The former governor of Massachusetts hasn’t held back his criticism of Trump. Last week, after Trump formally endorsed Republican Roy Moore in the Alabama U.S. Senate race, Romney said a Moore victory “would be a stain on the GOP and on the nation.”

And in August, Romney said Trump should apologize for his recent statements about the race-fueled violence in Charlottesville, Virginia, declaring it a defining moment for Trump’s presidency that carries potentially “severe” consequences.

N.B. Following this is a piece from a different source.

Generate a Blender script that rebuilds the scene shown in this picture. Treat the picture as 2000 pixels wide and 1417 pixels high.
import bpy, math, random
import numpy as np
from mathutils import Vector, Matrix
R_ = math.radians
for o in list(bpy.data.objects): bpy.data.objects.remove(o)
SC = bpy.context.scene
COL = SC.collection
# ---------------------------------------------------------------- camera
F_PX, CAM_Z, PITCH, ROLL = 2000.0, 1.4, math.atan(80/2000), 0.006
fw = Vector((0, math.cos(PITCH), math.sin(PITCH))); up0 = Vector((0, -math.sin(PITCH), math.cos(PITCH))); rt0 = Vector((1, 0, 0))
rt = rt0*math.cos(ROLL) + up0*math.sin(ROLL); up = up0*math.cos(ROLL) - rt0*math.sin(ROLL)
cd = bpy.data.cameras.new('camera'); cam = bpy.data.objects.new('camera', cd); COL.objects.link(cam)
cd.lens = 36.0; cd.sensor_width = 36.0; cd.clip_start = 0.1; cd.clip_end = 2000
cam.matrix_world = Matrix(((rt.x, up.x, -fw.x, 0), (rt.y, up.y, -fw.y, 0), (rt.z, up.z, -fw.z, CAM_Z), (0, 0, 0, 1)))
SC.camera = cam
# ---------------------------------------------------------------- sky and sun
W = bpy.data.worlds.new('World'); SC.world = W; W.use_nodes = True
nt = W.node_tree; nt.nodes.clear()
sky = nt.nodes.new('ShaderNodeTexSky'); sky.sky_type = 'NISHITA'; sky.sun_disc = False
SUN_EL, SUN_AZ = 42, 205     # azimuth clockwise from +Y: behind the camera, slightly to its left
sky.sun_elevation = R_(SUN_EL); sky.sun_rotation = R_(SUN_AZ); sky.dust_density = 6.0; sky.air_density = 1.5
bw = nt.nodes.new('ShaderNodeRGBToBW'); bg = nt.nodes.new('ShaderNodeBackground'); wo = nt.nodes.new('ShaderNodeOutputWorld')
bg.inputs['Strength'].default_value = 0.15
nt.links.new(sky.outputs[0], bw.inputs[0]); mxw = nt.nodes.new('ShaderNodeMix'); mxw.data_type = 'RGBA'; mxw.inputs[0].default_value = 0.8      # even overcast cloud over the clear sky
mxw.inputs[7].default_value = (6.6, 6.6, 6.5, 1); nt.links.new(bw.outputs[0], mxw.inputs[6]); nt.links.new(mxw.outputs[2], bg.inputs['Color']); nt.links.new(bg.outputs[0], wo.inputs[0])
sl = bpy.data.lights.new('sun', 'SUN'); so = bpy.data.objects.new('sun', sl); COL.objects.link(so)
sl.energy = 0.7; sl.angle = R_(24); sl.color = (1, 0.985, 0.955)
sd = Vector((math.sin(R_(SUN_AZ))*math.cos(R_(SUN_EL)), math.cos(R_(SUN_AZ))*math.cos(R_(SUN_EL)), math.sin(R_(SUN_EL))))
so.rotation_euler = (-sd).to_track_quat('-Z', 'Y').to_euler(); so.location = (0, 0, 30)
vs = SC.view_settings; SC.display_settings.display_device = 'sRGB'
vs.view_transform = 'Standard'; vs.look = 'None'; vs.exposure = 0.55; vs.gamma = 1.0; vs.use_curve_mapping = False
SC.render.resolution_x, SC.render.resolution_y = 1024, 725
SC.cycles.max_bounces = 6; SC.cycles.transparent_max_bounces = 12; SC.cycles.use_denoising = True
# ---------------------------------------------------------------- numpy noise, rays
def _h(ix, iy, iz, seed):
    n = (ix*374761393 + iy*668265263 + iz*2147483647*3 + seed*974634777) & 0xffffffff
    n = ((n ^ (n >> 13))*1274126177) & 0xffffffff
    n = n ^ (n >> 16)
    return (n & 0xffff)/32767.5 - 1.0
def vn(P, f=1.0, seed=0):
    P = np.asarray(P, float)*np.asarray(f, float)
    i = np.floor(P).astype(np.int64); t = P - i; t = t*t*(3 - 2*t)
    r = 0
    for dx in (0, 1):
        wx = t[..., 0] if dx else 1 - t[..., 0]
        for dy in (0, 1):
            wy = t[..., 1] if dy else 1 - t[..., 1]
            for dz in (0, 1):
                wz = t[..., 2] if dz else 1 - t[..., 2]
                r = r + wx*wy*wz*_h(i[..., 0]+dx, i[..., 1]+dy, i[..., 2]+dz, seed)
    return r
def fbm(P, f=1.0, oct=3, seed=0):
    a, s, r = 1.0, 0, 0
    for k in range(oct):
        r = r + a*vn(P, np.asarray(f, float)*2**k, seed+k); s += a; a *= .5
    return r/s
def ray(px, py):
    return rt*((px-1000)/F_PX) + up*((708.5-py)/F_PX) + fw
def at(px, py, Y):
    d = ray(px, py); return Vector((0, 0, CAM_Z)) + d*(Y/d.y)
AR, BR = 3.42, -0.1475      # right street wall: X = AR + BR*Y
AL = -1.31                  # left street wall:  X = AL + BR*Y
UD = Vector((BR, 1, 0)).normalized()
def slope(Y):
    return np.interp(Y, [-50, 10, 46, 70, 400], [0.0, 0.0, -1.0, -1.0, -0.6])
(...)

Romney has reportedly been considering a bid for U.S. Senate in Utah if Sen. Orrin Hatch decides to retire next year. Trump has urged the 83-year-old Hatch to run for re-election to another six-year term.

Preserving endangered species

Rep. Debbie Dingell, D-Dearborn, recently led a letter signed by more than 100 House Democrats urging leadership to remove “harmful” provisions from a 2018 spending bill that she says would undermine endangered species conservation and roll back the Endangered Species Act.

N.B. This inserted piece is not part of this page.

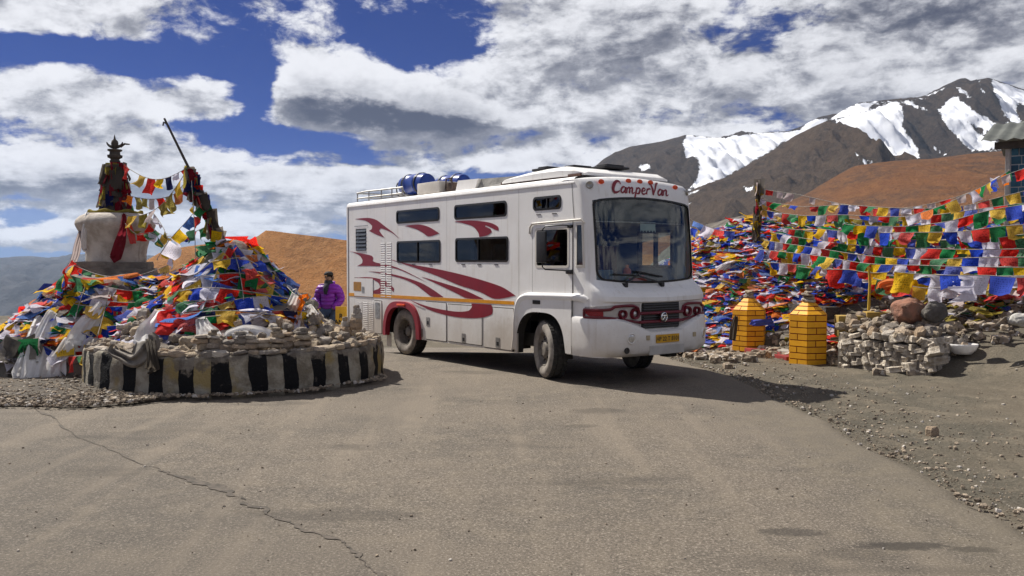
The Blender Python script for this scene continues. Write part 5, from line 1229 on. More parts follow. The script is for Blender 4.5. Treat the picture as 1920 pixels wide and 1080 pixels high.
mb.f = [(j*48+k, j*48+(k+1)%48, (j+1)*48+(k+1)%48, (j+1)*48+k) for j in range(len(pr)-1) for k in range(48)]; mb.mi = [0]*len(mb.f)
dm = mb.build('dome', m_wash, su, 'full')
mb = MB(); mb.box(-.20, .20, -.20, .20, 2.55, 2.76, bev=.02); o = mb.build('harmika', m_oldstone, su, 40); o.rotation_euler = (0, 0, R(18))
mb = MB(); pr = [(.17, 2.74)]
for k in range(11):
    r_ = lerp(.165, .085, k / 10); z = 2.78 + k * .066; pr += [(r_, z), (r_ * 1.05, z + .02), (r_ * .82, z + .045)]
pr += [(.08, 3.50), (0, 3.5)]
mb.lathe(pr, 24); mb.build('spire', m_spire, su, 30)
mb = MB(); mb.lathe([(.08, 3.50), (.12, 3.52), (.125, 3.56), (.09, 3.57), (.085, 3.62), (.12, 3.64), (.12, 3.66), (.04, 3.67)], 20); fi = mb.build('parasol_crown', m_spire, su, 30)
mb = MB(); mb.tube([(.14*math.cos(a), 0, 3.80 + .0 + .11*math.sin(a)*.9) for a in [R(185 + 170*k/14) for k in range(15)]], [.008 + .022*math.sin(math.pi*k/14) for k in range(15)], 6); mb.lathe([(.02, 3.66), (.055, 3.72), (.06, 3.77), (.05, 3.81), (.02, 3.84), (.012, 3.88), (0, 3.93)], 14); mb.build('crescent_and_jewel', m_spire, su, 40)
mb = MB(); mb.tube([(.1, 0, 3.70), (.17, 0, 3.76), (.26, .0, 3.75)], [.015, .02, .012], 5); mb.build('streamer', m_spire, su)
# cloth wrapped round the spire
rs = random.Random(9)
for k in range(64):
    a = R(rs.uniform(-190, 10)); z = rs.uniform(2.62, 3.45); r_ = lerp(.21, .12, (z - 2.65) / .85) + rs.uniform(0, .05)
    c_ = rs.choice(['crimson', 'dark', 'olive', 'navy', 'dark', 'dark', 'dark', 'dark', 'crimson', 'green']); w_ = rs.uniform(.14, .22); hh = rs.uniform(.2, .42)
    X = Vector((-math.sin(a), math.cos(a), 0)); Zv = Vector((-.2*math.cos(a), -.2*math.sin(a), 1)).normalized(); Y = Zv.cross(X)
    M = Matrix(((X.x*w_, Y.x*w_, Zv.x*hh, r_*math.cos(a)), (X.y*w_, Y.y*w_, Zv.y*hh, r_*math.sin(a)), (0, Y.z*w_, Zv.z*hh, z), (0, 0, 0, 1))); o = link('spire_wrap', rs.choice(FLAGS[c_]), su, M=M)
scarf('long crimson cloth hanging down the front of the white stupa dome', [at(232, 405, 14.55), at(230, 432, 14.28), at(225, 455, 14.33), at(216, 482, 14.42)], .13, CL['crimson'], 2, 1.5, 'hanging_cloth', 'cloth', amp=.02)
scarf('short red cloth hanging on the white stupa dome beside the crimson one', [at(239, 415, 14.5), at(244, 432, 14.25), at(249, 455, 14.32)], .10, CL['red'], 2, 1.2, 'hanging_cloth', 'cloth', amp=.015)
scarf('white cloth caught on the corner of the stupa dome', [at(164, 402, 14.6), at(160, 420, 14.45), at(157, 445, 14.5), at(159, 468, 14.55)], .12, None, 2, .7, 'hanging_cloth', 'cloth', amp=.02)
scarf('frayed pale cloth hanging from a post beside the stupa', [at(152, 435, 14.6), at(147, 455, 14.6), at(142, 478, 14.6), at(135, 495, 14.6)], .14, CL['pale'], 3, 1.0, 'hanging_cloth', 'cloth', amp=.02)
# red and green rope of cloth around the top of the dome
mb = MB(); mb.tube([(STUPA.x + .42*math.cos(a), STUPA.y + .42*math.sin(a), 2.56 + .02*math.sin(7*a)) for a in [2*math.pi*k/40 for k in range(41)]], .03, 6)
mb.build('knotted_garland', CL['olive'], None, 'full', label='twisted garland of faded cloth laid round the top of the stupa dome', cat='garland')

# mound and tent-shaped heap under the flags
for nm, c0, H, R0, lab in (('mound', MOUND, h_mound, 2.3, None), ('mound', TENT, h_tent, 1.75, None), ('mound', Vector((-5.4, 13.5)), h_sad, 2.2, None)):
    mb = MB(); n1, n2 = 72, 26
    for i in range(n1):
        a = 2*math.pi*i/n1
        for j in range(n2 + 1):
            r_ = R0 * j / n2 * .985; x, y = c0.x + r_*math.cos(a), c0.y + r_*math.sin(a); z = H(x, y); mb.v.append((x, y, z if z > -5 else -.05))
    mb.f = [(i*(n2+1)+j, ((i+1)%n1)*(n2+1)+j, ((i+1)%n1)*(n2+1)+j+1, i*(n2+1)+j+1) for i in range(n1) for j in range(n2)]; mb.mi = [0]*len(mb.f)
    mb.build(nm, m_dull, None, 'full', kind='structure')
rc = random.Random(21); spots = []
while len(spots) < 520:
    x, y = TENT.x + rc.uniform(-1.65, 1.65), TENT.y + rc.uniform(-1.65, 1.2)
    if .1 < math.hypot(x - TENT.x, y - TENT.y) < 1.6: spots.append(surf(h_tent, x, y))
while len(spots) < 1100:
    x, y = MOUND.x + rc.uniform(-2.2, 2.2), MOUND.y + rc.uniform(-2.2, 1.3); r_ = math.hypot((x - MOUND.x), y - MOUND.y)
    if .95 < r_ < 2.05 and h_tent(x, y) < h_mound(x, y) and h_ring(x, y) < h_mound(x, y) + .05: spots.append(surf(h_mound, x, y))
while len(spots) < 1380:
    x, y = rc.uniform(-6.6, -4.2), rc.uniform(12.2, 14.6)
    if h_sad(x, y) > max(h_tent(x, y), h_mound(x, y)) - .03 and h_sad(x, y) > .5: spots.append(surf(h_sad, x, y))
MIX = [('blue', 5), ('white', 11), ('red', 5), ('green', 4), ('yellow', 5), ('orange', 3), ('sky', 3), ('navy', 1), ('pale', 2), ('grey', 1)]
cloth_heap('prayer_flag_heap', spots, 'layers of loose prayer flags covering the heap round the stupa', .26, MIX, rc)
spots = []
while len(spots) < 260:                              # dust-grey bundles at the foot on the left
    a = R(rc.uniform(165, 262)); r_ = rc.uniform(1.95, 2.2); x, y = MOUND.x + r_*math.cos(a), MOUND.y + r_*math.sin(a); p = Vector((x, y, rc.uniform(.12, .62)))
    n_ = Vector((math.cos(a), math.sin(a), .15)).normalized(); spots.append((p, Vector((math.cos(a)*.1, math.sin(a)*.1, -1)).normalized(), n_))
cloth_heap('dusty_cloth_bundle', spots, 'dust-grey bundles of old cloth at the foot of the flag heap', .36, [('grey', 6), ('dark', 5), ('pale', 2), ('white', 2), ('green', 1)], rc)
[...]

Dingell’s husband, retired Rep. John Dingell, wrote the Endangered Species Act, which was signed into law in 1973.

She noted in the letter, written with Reps. Don Beyer of Virginia and Raúl M. Grijalva of Arizona, that one amendment in the bill would eliminate funding related to recovery measures for gray wolves across the country.

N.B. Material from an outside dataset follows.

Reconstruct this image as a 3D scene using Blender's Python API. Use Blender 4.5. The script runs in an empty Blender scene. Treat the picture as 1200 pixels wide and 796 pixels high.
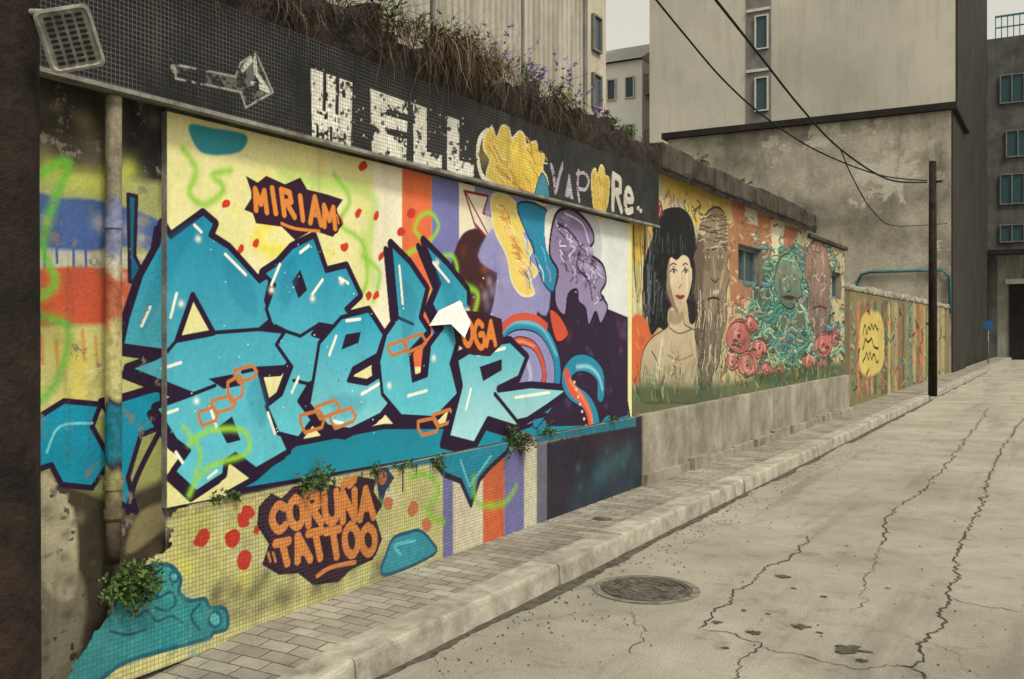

Another provision would void federal protections for bears and wolves on national preserves in Alaska, weakening the National Park Service’s ability to prevent “unsportsmanlike” hunting practices, such as baiting, trapping, and “denning,” on lands under its own jurisdiction, she said.

Selfridge mission authority

The defense legislation bill signed into law Tuesday by Trump included several provisions sponsored by Democratic Sen. Gary Peters, a member of the Armed Services Committee, including language clarifying that the Air Force has the authority to convert the Selfridge Air National Guard Base from its A-10 mission to one supporting the F-35 aircraft.

Selfridge is under consideration to host a fleet of F-35s. The existing A-10 aircraft at Selfridge would be moved to other bases hosting A-10s, according to Peters’ office.

A-10s may not be retired currently, so the language was meant to bring Selfridge to parity with other bases seeking the F-35.

Hoekstra sworn in

Former Rep. Peter Hoekstra, R-Holland, was sworn in as ambassador to the Kingdom of the Netherlands on Monday by Vice President Mike Pence at the Old Executive Office Building in Washington.

The Senate last month confirmed Hoekstra to the post by a voice vote. He retired from Congress in 2011 after 18 years and last year co-chaired Trump’s campaign in Michigan.

Trump nominated Hoekstra for the ambassadorship in July. A native-born Dutchman, Hoekstra immigrated with his parents to the United States at age 3.